Tuesday, August 16, 2016

Next Hype: Do You Know Fog Computing?

Some 30 years ago the hype was: MAP (Manufacturing Automation Protocol). One of the next hype is "Fog Computing".

"The Manufacturing Automation Protocols (MAP) and Technical Office Protocols (TOP) were the first commercially defined and accepted functional profiles. Both arose because of the operational concerns of two large corporations, General Motors and Boeing. lt is generally accepted that MAP and TOP were the forerunners, first in adopting OSI standards and then in developing usable profiles.
lt all started at the end of the 1970s. GM had on its manufacturing plant shop floors some 20 000 programmable controllers, 2000 robots, and more than 40 000 intelligent devices, all in support of its business. The main problem was that less than one-eighth of the equipment could communicate beyond the limits of its own island of automation; the main inhibiting factor to greater integration being the lack of an appropriate communications infrastructure. As devices supplied were mostly vendor-specific, to do a particular job, they were not designed or optimised to intercommunicate or support each other's functions.
GM finally realised the gravity of their situation when they began to evaluate the cost of automation, attributing half the cost to the need for devices to intercommunicate. To resolve the matter a task force was created comprising representatives from GM's divisions and their suppliers, with the objective of developing an independent computer network protocol capable of supporting a true multi-vendor environment on the shop floor. They used the OSI model and standards as a basis for interconnection and development of further enhancements. " (Source: The Essential OSI, NSW Technical and Further Education Commission 1991)

The first MAP Profile was published in 1982, Version 1.0 in 1984, MAP 3.0 in 1988. Long time ago!

The MAP approach was understood by just a few experts. Most people believed that MAP was too complex, too ... The fieldbusses were thought as the solutions that could cover a kind of Mini-MAP and realtime communication. MAP passed away and hundreds of fieldbusses have been developed since the late 80s. The result was that myriads of automation islands hit the factory floor. These islands where bridged with OPC and so on ... Now we write 2016! Is there anything new?

Not that much. We still have the problem that the sheer unlimited number of (usually raw) signals (measurements, status, settings, ...) are polled or pushed from the sensor and actuator level all the way up to the SCADA level or even higher. This approach of signal acquisition does not scale in the future where we expect thousand of times more devices, sensors, controllers, ... as GM had to manage in the 70s. Does the Cloud Computing solve this challenge? It is unlikely that this (more or less raw data acquisition) will work?
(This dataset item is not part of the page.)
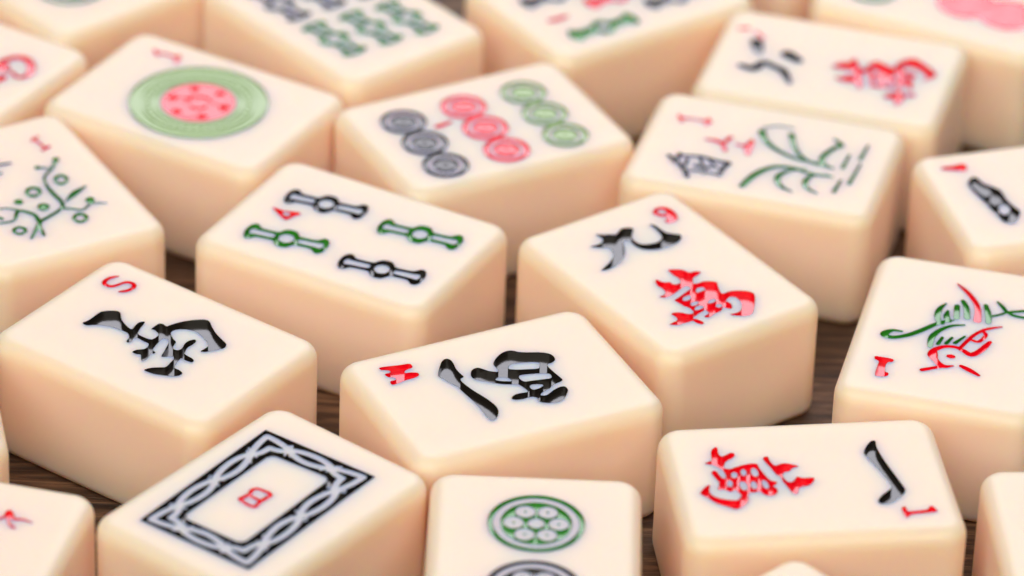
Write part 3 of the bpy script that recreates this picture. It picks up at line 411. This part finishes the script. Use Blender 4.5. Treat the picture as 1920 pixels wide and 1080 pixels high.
"flo":[["numeral","red",[["S",0.3,[[6.76,11.86],[6.96,10.13],[7.21,8.58]],[0.5,0.35,0.5]],["S",0.3,[[7.57,12.06],[6.2,11.33]],[0.3,0.3]],["S",0.3,[[7.81,8.89],[6.48,8.35]],[0.5]]]],["character","black",[["S",0.5,[[-1.37,8.06],[-0.22,7.47],[1.03,7.31]],[0.5,0.5,0.4]],["S",0.5,[[-2.56,5.95],[-1.19,5.33]],[0.5,0.4]],["S",0.5,[[-0.56,8.92],[-3.14,4.26]],[0.5]]]],["flowering_branch","green",[["S",0.6,[[-4.78,-11.82],[-3.04,-9.83],[-1.9,-8.49]],[0.405,0.675,0.675]],["S",0.6,[[-2.89,-11.75],[-2.49,-9.73],[-1.97,-8.46]],[0.54,0.54,0.675]],["S",0.6,[[-1.93,-8.47],[-0.18,-7.82],[2.21,-6.71],[2.93,-5.13],[2.86,-2.74],[3.02,-0.07],[3.77,1.93],[5.59,3.39],[7.05,5.24]],[0.675,0.5670000000000001,0.6075,0.6075,0.675,0.4725,0.405,0.4725,0.6075]],["S",0.6,[[2.21,-6.71],[3.43,-7.45],[4.62,-8.34],[6.48,-7.42],[8.3,-8.27]],[0.54,0.405,0.37800000000000006,0.37800000000000006,0.162]],["S",0.6,[[3.42,-5.38],[5.54,-3.92],[7.74,-2.95]],[0.2025,1.0125000000000002,0.2025]],["S",0.6,[[-1.98,-8.45],[-1.81,-6.6],[-2.69,-5.07],[-3.54,-4.75],[-4.9,-6.57],[-6.93,-6.42]],[0.675,0.6075,0.6075,0.6075,0.4725,0.3375]],["S",0.6,[[-3.32,-4.28],[-4.3,-3.38],[-5.3,-2.95]],[0.3375,0.27,0.3375]],["S",0.6,[[5.59,3.39],[3.86,4.47]],[0.2025,0.54]],["S",0.6,[[-6.3,-5.08],[-6.2,-5.52]],[0.54,0.54]],["P",0.4,[[6.38,-0.4],[5.93,-1.0],[5.34,-1.31],[4.76,-1.23],[4.36,-0.8],[4.23,-0.13],[4.42,0.6],[4.87,1.2],[5.47,1.51],[6.04,1.44],[6.45,1.01],[6.57,0.34]]],["P",0,[[5.89,-0.15],[5.67,-0.45],[5.37,-0.6],[5.08,-0.57],[4.88,-0.35],[4.82,-0.02],[4.91,0.35],[5.14,0.65],[5.43,0.81],[5.72,0.77],[5.92,0.56],[5.99,0.22]]],["P",0.4,[[1.69,-1.63],[1.23,-2.22],[0.6,-2.51],[-0.02,-2.41],[-0.47,-1.96],[-0.63,-1.27],[-0.46,-0.54],[-0.0,0.06],[0.62,0.34],[1.24,0.25],[1.7,-0.21],[1.86,-0.9]]],["P",0,[[1.15,-1.36],[0.92,-1.66],[0.61,-1.8],[0.3,-1.75],[0.07,-1.52],[-0.01,-1.18],[0.07,-0.81],[0.3,-0.52],[0.62,-0.37],[0.93,-0.42],[1.15,-0.65],[1.23,-0.99]]],["P",0.4,[[4.43,-10.64],[3.99,-11.19],[3.39,-11.45],[2.79,-11.35],[2.36,-10.92],[2.2,-10.28],[2.36,-9.59],[2.8,-9.04],[3.4,-8.77],[3.99,-8.87],[4.43,-9.3],[4.59,-9.95]]],["P",0,[[3.91,-10.38],[3.69,-10.65],[3.39,-10.78],[3.09,-10.74],[2.87,-10.52],[2.79,-10.2],[2.88,-9.85],[3.09,-9.58],[3.39,-9.45],[3.69,-9.49],[3.91,-9.71],[3.99,-10.03]]],["P",0.4,[[-4.37,-9.81],[-4.74,-10.26],[-5.28,-10.47],[-5.83,-10.36],[-6.24,-9.97],[-6.41,-9.41],[-6.3,-8.82],[-5.92,-8.36],[-5.38,-8.15],[-4.84,-8.26],[-4.42,-8.65],[-4.25,-9.21]]],["P",0,[[-4.85,-9.56],[-5.04,-9.79],[-5.31,-9.89],[-5.58,-9.84],[-5.79,-9.64],[-5.87,-9.36],[-5.81,-9.07],[-5.63,-8.84],[-5.36,-8.73],[-5.08,-8.79],[-4.88,-8.98],[-4.79,-9.26]]],["P",0.4,[[0.92,-5.66],[0.59,-6.08],[0.14,-6.28],[-0.31,-6.2],[-0.64,-5.88],[-0.76,-5.39],[-0.64,-4.87],[-0.31,-4.45],[0.14,-4.25],[0.59,-4.33],[0.92,-4.65],[1.04,-5.14]]],["P",0.1,[[0.38,-5.39],[0.27,-5.53],[0.13,-5.6],[-0.01,-5.58],[-0.11,-5.48],[-0.15,-5.32],[-0.11,-5.14],[0.0,-5.0],[0.15,-4.93],[0.29,-4.95],[0.39,-5.06],[0.42,-5.22]]],["P",0.4,[[-1.71,-2.84],[-1.94,-3.11],[-2.26,-3.23],[-2.59,-3.17],[-2.85,-2.93],[-2.95,-2.6],[-2.88,-2.24],[-2.65,-1.97],[-2.33,-1.84],[-2.0,-1.91],[-1.75,-2.14],[-1.64,-2.48]]],["P",0.4,[[7.48,5.02],[7.27,4.73],[7.0,4.58],[6.74,4.6],[6.57,4.79],[6.53,5.11],[6.62,5.46],[6.83,5.76],[7.1,5.91],[7.36,5.89],[7.53,5.69],[7.58,5.38]]],["P",0.4,[[7.19,-6.84],[6.93,-7.18],[6.58,-7.34],[6.24,-7.29],[6.0,-7.04],[5.91,-6.66],[6.02,-6.24],[6.28,-5.91],[6.63,-5.74],[6.97,-5.79],[7.21,-6.04],[7.29,-6.42]]],["P",0.4,[[4.22,4.28],[4.07,4.08],[3.85,3.99],[3.65,4.02],[3.49,4.17],[3.44,4.4],[3.5,4.65],[3.65,4.85],[3.86,4.95],[4.07,4.92],[4.23,4.77],[4.28,4.53]]]]]],
"R":[["letter","red",[["S",0.5,[[8.8,-2.66],[9.37,-3.09],[9.76,-3.52],[10.98,-3.74]],[0.5,0.5,0.5,0.9]],["S",0.5,[[10.9,-3.79],[9.82,-4.64],[9.78,-5.12],[9.88,-5.91],[9.66,-7.12]],[0.9,0.6,0.5,0.4,0.2]],["S",0.5,[[10.9,-3.76],[9.41,-4.16],[8.34,-4.73],[8.0,-5.36]],[0.6,0.4,0.4,0.5]]]]],
"4r":[["numeral","red",[["P",0.5,[[-14.68,9.05],[-14.03,9.26],[-12.82,9.17],[-11.88,9.4],[-11.08,9.49],[-10.79,8.71],[-11.29,7.58],[-11.94,7.38],[-12.62,7.88],[-13.47,8.16],[-14.49,8.51]]]]],["bamboo_stick","black",[["P",0.7,[[-12.51,3.98],[-11.77,5.22],[-10.85,5.9],[-10.38,5.08],[-10.27,3.83],[-9.45,2.94],[-8.52,1.86],[-8.41,0.61],[-8.53,-0.76],[-8.25,-2.56],[-7.68,-4.07],[-7.89,-4.89],[-8.98,-6.54],[-10.03,-7.33],[-10.95,-6.52],[-11.18,-4.84],[-11.47,-3.05],[-11.75,-0.73],[-12.16,1.27]]],["P",0.1,[[-11.98,3.86],[-11.21,4.39],[-10.83,3.08],[-9.93,2.17],[-9.99,0.96],[-11.08,0.33],[-11.57,1.32]]],["P",0.1,[[-11.08,-0.71],[-10.11,0.12],[-9.15,-0.1],[-9.59,-1.57],[-10.59,-2.21]]],["P",0,[[-9.15,-4.12],[-9.56,-4.58],[-10.01,-4.74],[-10.38,-4.56],[-10.58,-4.07],[-10.54,-3.42],[-10.29,-2.77],[-9.88,-2.3],[-9.42,-2.14],[-9.05,-2.32],[-8.85,-2.81],[-8.89,-3.47]]]]]],
"8m":[["character","black",[["S",0.7,[[3.54,12.11],[0.87,11.12]],[1.92,1.4400000000000002]],["S",0.7,[[-3.87,12.7],[-4.13,10.64],[-1.92,9.73],[-2.6,8.1],[-3.48,6.44],[-6.42,4.82]],[0.96,1.4400000000000002,1.1199999999999999,1.1199999999999999,1.2800000000000002,0.8]],["S",0.7,[[1.49,6.96],[0.24,5.07]],[2.08,1.4400000000000002]]]],["numeral","red",[["S",0.2,[[6.55,15.4],[6.93,14.28]],[0.8]],["S",0.2,[[6.13,12.61],[4.86,11.5]],[0.6]]]],["character","red",[["P",0.8,[[-0.01,0.22],[1.82,-0.94],[1.93,-1.73],[2.17,-2.19],[2.98,-2.19],[3.63,-2.81],[2.67,-3.23],[1.75,-3.36],[1.08,-4.17],[0.84,-4.73],[1.68,-4.86],[2.51,-4.83],[3.94,-5.88],[3.24,-6.97],[2.55,-8.57],[3.0,-8.82],[3.74,-8.61],[5.03,-9.23],[6.11,-10.12],[6.36,-11.13],[4.94,-12.93],[3.29,-14.7],[2.41,-14.94],[1.38,-14.45],[0.17,-13.22],[1.51,-13.53],[2.36,-13.3],[3.18,-12.41],[3.67,-11.31],[3.66,-10.25],[3.06,-9.81],[2.38,-10.09],[1.95,-10.42],[2.23,-11.21],[1.78,-12.13],[1.35,-12.36],[0.96,-11.81],[0.59,-11.38],[0.27,-11.88],[-0.52,-12.08],[-1.2,-12.05],[-1.74,-12.31],[-2.46,-12.49],[-2.99,-11.82],[-1.7,-11.64],[-1.67,-11.15],[-1.68,-10.54],[-2.09,-10.78],[-2.87,-10.89],[-3.58,-11.14],[-4.06,-11.24],[-4.44,-11.6],[-4.0,-11.78],[-3.62,-13.12],[-4.24,-13.32],[-4.66,-12.66],[-4.64,-11.87],[-5.24,-11.89],[-6.07,-11.76],[-6.99,-11.77],[-8.06,-10.89],[-6.95,-10.8],[-6.31,-10.71],[-5.99,-9.81],[-6.31,-9.01],[-5.45,-8.95],[-4.72,-9.51],[-4.27,-10.3],[-3.62,-10.51],[-3.24,-10.15],[-3.2,-9.17],[-3.57,-8.43],[-3.68,-7.35],[-3.86,-6.43],[-3.04,-6.34],[-1.17,-5.7],[-0.24,-5.47],[0.05,-4.85],[-0.37,-4.48],[-1.26,-4.73],[-2.64,-5.18],[-3.34,-5.34],[-4.38,-5.49],[-5.13,-4.71],[-4.08,-4.77],[-3.48,-4.13],[-3.39,-3.38],[-3.6,-2.42],[-3.05,-1.14],[-2.62,-1.1],[-2.51,-1.89],[-2.14,-2.33],[-1.56,-2.49],[-1.53,-3.23],[-1.19,-3.55],[-0.59,-3.52],[-0.22,-3.34],[0.01,-2.26],[-0.18,-1.42],[-0.06,-0.47]]],["P",0,[[0.18,-6.05],[0.79,-5.72],[1.5,-6.03],[1.41,-6.63],[0.51,-6.71],[-0.17,-6.68]]],["P",0,[[-2.75,-6.87],[-2.16,-6.56],[-1.24,-6.57],[-1.34,-7.12],[-1.99,-7.56],[-2.82,-7.43]]],["P",0,[[-2.62,-8.53],[-2.01,-8.21],[-1.31,-8.35],[-1.26,-8.79],[-2.1,-9.1],[-2.68,-8.94]]],["P",0,[[-2.77,-9.65],[-2.11,-9.26],[-1.3,-9.57],[-1.43,-10.09],[-2.25,-10.22],[-2.87,-10.12]]],["P",0,[[-0.41,-9.37],[0.31,-8.98],[1.07,-9.05],[1.01,-9.62],[0.27,-9.8],[-0.43,-9.66]]],["P",0,[[-0.02,-10.62],[0.51,-10.41],[1.03,-10.65],[0.88,-11.15],[0.09,-11.26]]]]]],
"20":[["character","red",[["S",0.5,[[-0.41,-9.36],[3.6,-8.91],[5.51,-9.71],[5.89,-11.33],[4.45,-13.27],[2.29,-14.13],[1.09,-13.29],[1.67,-11.91]],[1.0,1.1,1.1,1.2,1.2,1.0,0.7,0.6]],["S",0.5,[[0.4,-8.76],[1.47,-9.85],[1.99,-11.05]],[1.2,1.3,0.8]],["S",0.5,[[-2.28,-11.07],[-0.13,-11.52]],[1.6,1.3]],["S",0.5,[[1.77,-8.06],[2.72,-9.88]],[1.6,1.2]]]]],
"21":[["bamboo_stick","green",[["B",0.5,[-6.3,-0.2],[-6.2,-11.2],3.1,0.75]]],["bamboo_stick","green",[["B",0.5,[0,-0.9],[0.1,-11.9],3.1,0.75]]],["bamboo_stick","green",[["B",0.5,[6.1,-1.8],[6.199999999999999,-12.8],3.1,0.75]]],["bamboo_stick","black",[["B",0.5,[-6.3,12.6],[-6.2,1.5999999999999996],3.1,0.75]]],["bamboo_stick","black",[["B",0.5,[0,12.2],[0.1,1.1999999999999993],3.1,0.75]]],["bamboo_stick","black",[["B",0.5,[6.1,11.6],[6.199999999999999,0.5999999999999996],3.1,0.75]]]],
"22":[["bamboo_stick","green",[["B",0.6,[-12.4,-7.84],[-0.78,-7.89],2.5,0]]],["bamboo_stick","black",[["B",0.6,[-13.12,3.61],[-1.67,3.57],2.5,0]]],["bamboo_stick","red",[["B",0.6,[-4.99,-1.23],[5.78,-1.32],2.5,0]]],["bamboo_stick","black",[["B",0.6,[2.53,-5.93],[13.36,-6.06],2.5,0]]],["bamboo_stick","green",[["B",0.6,[2.9,3.21],[14.64,2.91],2.5,0]]],["bamboo_stick","green",[["B",0.6,[-4.91,6.91],[5.72,7.24],2.5,0]]],["numeral","red",[["S",0.4,[[-12.33,-2.4],[-10.86,-2.49],[-9.4,-2.44]],[0.8,1.0,0.6]]]]],
"19":[["circle","pale green",[["C6",0.4,[-7.02,-1.51],5.2]]]],
"23":[["circle","pale green",[["C3",0.4,[-5.27,10.67],3.9]]],["circle","red",[["C1r",0.14,[-2.42,-9.94],4.5]]],["circle","red",[["C1r",0.14,[-2.15,-3.29],4.5]]]]}''')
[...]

And now? What to do? Use Fog Computing!

"Fog computing is the missing link to accelerate IoT.  It spans the continuum from Cloud to Things in order to bring compute, control, storage and networking closer to where the data is being generated.

The sheer breadth and scale of IoT solutions requires collaboration at a number of levels, including hardware, software across edge and cloud as well as the protocols and standards that enable all of our “things” to communicate. Existing infrastructures simply can’t keep up with the data volume and velocity created by IoT devices, nor meet the low latency response times required in certain use cases, such as emergency services and autonomous vehicles. The strain on networks from cloud-only or cloud-mostly models will only get worse as IoT applications and devices continue to proliferate.  In addition, the devices themselves are starting to become smarter, allowing for additional control and capabilities closer to where the data is being generated." (http://www.openfogconsortium.org/about-us/#frequently-asked-questions)

Quite interesting that the hype Cloud Computing is seen from a different perspective in 2016.

The approach of IEC 61850 (starting in 1998) is from the very beginning the same as discussed in the Fog Computing community: Compute, control, store, and networking closer to where the data is being generated (at THE process level like in substations or power generation all over). Many information models standardized in IEC 61850 and IEC 61400-25 define distributed functions like protection, active power control or reactive power compensation ... schedules for tariffs, alarming, tripping, reporting by exception (RBE), ... in order to reduce the needed bandwidth and allow for realtime and near realtime behavior.

Lesson learned: Fog Computing is already practiced in the domain of power automation - and based on well defined standards (IEC 61850 and IEC 61400-25)! Both standard series make use of the most crucial standard of MAP: MMS (Manufacturing Message Specification, ISO 9506). It took some 30 years for more people to understand the challenges! ;-) There is nothing new under the sun.